The problem.
Present every line in which the string "from" appears.

Given material.
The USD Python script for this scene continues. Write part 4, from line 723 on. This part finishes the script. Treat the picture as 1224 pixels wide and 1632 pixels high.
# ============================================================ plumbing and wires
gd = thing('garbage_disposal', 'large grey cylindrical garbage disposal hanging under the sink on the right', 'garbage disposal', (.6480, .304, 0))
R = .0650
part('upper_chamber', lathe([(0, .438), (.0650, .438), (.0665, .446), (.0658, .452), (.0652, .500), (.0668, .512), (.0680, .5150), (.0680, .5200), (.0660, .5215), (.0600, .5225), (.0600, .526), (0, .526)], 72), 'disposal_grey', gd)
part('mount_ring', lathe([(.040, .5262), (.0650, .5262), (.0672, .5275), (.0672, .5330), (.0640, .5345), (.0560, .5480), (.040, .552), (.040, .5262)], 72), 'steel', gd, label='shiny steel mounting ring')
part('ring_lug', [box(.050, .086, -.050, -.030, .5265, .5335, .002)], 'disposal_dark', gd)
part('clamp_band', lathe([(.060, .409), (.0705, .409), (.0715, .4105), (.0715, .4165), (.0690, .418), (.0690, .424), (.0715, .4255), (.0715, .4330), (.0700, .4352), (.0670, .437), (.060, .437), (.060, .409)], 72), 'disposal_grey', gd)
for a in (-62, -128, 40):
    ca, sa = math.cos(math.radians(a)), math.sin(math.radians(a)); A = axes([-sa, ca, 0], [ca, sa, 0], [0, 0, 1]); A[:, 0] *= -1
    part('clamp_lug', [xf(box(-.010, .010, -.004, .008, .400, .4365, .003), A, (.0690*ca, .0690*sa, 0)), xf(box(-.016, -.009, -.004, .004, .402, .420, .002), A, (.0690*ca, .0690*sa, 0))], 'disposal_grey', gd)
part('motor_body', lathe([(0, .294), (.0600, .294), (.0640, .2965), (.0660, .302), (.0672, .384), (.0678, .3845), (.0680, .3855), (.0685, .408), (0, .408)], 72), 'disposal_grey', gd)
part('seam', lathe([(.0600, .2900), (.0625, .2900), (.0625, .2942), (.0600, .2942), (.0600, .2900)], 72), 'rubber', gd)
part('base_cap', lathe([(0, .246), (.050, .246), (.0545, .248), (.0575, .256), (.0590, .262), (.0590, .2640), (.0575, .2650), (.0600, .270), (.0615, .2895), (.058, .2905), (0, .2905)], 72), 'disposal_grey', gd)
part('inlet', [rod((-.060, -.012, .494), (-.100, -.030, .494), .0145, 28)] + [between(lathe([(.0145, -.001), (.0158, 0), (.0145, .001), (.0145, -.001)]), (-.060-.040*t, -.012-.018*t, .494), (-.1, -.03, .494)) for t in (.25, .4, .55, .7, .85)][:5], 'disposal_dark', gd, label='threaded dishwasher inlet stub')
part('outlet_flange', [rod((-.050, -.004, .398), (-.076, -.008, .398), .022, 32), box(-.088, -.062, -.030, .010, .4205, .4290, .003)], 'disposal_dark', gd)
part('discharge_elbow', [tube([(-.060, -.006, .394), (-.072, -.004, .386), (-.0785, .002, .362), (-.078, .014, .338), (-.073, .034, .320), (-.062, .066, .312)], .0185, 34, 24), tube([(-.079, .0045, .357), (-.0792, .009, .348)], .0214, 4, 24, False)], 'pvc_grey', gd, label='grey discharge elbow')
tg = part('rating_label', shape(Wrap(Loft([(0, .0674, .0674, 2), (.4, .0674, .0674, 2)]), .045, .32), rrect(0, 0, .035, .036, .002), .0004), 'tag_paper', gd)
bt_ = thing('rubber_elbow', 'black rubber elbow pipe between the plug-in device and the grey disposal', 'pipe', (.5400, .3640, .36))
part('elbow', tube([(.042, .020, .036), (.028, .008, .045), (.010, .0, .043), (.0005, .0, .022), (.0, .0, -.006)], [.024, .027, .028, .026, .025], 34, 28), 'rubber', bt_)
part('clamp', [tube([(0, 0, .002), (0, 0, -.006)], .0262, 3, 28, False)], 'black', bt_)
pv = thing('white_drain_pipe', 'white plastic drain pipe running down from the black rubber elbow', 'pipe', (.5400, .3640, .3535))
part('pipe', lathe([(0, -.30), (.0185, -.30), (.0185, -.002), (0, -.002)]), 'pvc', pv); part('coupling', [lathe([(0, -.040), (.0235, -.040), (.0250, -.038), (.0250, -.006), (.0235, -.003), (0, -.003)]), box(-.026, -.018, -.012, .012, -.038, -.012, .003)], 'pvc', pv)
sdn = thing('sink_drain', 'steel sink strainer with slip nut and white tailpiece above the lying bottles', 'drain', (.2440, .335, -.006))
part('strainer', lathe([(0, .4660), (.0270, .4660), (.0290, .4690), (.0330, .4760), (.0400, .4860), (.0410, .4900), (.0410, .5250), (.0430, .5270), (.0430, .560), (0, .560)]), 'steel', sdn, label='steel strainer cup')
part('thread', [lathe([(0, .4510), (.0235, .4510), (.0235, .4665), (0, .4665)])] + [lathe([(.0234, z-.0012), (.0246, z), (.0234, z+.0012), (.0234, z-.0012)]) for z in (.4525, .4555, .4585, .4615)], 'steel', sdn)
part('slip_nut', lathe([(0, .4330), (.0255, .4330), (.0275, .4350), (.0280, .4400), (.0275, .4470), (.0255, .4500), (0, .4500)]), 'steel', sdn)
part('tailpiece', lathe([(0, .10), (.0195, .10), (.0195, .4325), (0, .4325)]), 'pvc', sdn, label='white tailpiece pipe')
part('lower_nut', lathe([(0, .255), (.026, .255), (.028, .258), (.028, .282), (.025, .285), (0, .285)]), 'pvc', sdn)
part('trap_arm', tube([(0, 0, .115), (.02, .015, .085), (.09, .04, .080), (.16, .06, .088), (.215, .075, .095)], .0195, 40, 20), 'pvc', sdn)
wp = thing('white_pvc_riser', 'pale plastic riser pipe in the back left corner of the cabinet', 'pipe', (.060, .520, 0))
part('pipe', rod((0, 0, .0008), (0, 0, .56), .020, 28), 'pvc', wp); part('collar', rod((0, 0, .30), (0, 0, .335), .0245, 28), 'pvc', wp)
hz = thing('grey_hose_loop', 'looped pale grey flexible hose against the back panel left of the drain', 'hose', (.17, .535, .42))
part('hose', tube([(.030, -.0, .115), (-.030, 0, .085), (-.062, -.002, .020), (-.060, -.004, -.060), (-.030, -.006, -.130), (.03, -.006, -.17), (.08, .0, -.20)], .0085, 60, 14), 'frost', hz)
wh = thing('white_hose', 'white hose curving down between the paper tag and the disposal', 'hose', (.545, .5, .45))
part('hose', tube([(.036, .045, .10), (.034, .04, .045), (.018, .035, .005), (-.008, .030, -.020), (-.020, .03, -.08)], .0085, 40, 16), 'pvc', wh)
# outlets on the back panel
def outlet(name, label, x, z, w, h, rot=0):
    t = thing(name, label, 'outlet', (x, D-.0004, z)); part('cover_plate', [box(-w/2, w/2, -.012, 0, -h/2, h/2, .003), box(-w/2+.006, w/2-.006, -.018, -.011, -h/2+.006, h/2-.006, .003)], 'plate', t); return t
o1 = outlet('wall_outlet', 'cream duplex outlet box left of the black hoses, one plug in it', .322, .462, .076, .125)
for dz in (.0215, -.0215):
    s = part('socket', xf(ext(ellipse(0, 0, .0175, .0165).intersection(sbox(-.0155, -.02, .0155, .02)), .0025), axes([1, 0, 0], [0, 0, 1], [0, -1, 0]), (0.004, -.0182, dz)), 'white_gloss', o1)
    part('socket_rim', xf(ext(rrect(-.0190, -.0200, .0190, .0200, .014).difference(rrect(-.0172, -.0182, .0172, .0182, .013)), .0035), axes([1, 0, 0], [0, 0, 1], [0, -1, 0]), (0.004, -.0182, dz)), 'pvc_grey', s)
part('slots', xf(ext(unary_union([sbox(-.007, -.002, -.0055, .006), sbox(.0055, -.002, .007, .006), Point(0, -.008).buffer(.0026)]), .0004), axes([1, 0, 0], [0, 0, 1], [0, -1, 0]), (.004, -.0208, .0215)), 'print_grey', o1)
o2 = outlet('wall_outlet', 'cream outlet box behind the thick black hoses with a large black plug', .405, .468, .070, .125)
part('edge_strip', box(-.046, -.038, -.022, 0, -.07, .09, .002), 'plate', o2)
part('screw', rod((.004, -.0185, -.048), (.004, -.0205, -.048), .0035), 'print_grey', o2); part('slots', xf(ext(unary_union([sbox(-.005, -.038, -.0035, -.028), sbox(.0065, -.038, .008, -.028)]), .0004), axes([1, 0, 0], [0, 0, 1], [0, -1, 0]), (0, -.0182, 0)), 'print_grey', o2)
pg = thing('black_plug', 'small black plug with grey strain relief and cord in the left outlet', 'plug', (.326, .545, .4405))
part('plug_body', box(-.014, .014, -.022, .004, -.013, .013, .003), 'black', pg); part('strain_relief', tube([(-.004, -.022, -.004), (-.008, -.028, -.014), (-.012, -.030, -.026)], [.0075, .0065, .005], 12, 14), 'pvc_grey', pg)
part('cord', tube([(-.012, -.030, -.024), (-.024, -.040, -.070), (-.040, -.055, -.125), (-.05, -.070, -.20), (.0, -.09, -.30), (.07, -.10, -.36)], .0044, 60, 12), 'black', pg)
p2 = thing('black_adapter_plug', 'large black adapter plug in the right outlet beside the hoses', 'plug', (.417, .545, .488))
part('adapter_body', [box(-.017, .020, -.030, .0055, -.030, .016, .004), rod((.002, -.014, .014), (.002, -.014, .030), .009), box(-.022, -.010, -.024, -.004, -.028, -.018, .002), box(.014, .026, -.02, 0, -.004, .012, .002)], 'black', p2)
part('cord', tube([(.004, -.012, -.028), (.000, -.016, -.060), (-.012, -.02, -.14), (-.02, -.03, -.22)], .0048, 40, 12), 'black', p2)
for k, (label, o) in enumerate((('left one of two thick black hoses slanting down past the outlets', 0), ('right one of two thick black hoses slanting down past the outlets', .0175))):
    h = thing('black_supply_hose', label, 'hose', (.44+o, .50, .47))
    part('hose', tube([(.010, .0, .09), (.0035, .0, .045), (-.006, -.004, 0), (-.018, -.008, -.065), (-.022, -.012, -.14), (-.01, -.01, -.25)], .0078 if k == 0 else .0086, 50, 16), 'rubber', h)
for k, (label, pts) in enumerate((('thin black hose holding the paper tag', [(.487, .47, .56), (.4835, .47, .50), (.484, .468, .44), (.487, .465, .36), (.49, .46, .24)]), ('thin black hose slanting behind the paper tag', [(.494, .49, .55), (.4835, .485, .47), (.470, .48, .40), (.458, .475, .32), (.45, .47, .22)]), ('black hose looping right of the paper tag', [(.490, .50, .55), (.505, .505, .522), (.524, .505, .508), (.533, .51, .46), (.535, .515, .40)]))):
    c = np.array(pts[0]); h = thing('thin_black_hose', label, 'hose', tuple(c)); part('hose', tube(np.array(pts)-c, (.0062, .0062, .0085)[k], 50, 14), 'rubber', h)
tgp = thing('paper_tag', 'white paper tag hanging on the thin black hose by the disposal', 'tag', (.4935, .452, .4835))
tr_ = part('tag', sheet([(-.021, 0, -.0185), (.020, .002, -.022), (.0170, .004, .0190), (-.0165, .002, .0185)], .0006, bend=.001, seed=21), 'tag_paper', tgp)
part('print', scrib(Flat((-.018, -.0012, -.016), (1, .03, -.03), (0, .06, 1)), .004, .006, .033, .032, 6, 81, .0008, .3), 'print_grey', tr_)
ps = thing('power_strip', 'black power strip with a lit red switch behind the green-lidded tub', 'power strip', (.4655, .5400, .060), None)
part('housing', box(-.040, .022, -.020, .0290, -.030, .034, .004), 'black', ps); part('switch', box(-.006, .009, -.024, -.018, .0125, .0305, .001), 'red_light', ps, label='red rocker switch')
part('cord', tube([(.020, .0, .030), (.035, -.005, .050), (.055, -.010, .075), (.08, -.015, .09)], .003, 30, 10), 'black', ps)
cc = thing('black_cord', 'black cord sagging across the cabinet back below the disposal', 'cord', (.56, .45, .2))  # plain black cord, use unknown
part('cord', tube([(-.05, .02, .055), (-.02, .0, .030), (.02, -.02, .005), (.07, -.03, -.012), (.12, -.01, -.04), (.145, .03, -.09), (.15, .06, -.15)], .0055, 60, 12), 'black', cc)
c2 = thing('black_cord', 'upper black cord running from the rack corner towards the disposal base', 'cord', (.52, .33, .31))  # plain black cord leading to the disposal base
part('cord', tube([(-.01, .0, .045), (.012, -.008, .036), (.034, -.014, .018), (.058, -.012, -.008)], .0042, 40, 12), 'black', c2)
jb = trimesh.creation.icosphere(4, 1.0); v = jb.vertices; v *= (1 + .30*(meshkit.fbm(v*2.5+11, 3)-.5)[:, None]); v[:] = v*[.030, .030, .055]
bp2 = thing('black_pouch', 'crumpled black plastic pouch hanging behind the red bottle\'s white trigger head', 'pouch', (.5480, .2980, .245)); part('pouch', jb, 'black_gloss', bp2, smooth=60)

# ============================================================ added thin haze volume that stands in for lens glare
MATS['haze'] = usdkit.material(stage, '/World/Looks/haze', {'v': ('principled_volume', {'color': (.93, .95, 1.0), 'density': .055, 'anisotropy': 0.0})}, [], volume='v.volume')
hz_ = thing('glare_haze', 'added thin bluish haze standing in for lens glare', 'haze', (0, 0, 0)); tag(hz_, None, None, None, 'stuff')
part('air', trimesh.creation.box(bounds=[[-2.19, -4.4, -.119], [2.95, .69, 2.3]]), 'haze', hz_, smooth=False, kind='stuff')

Result.
The USD Python script for this scene continues. Write part 4, from line 723 on. This part finishes the script. Treat the picture as 1224 pixels wide and 1632 pixels high.
pv = thing('white_drain_pipe', 'white plastic drain pipe running down from the black rubber elbow', 'pipe', (.5400, .3640, .3535))
c2 = thing('black_cord', 'upper black cord running from the rack corner towards the disposal base', 'cord', (.52, .33, .31))  # plain black cord leading to the disposal base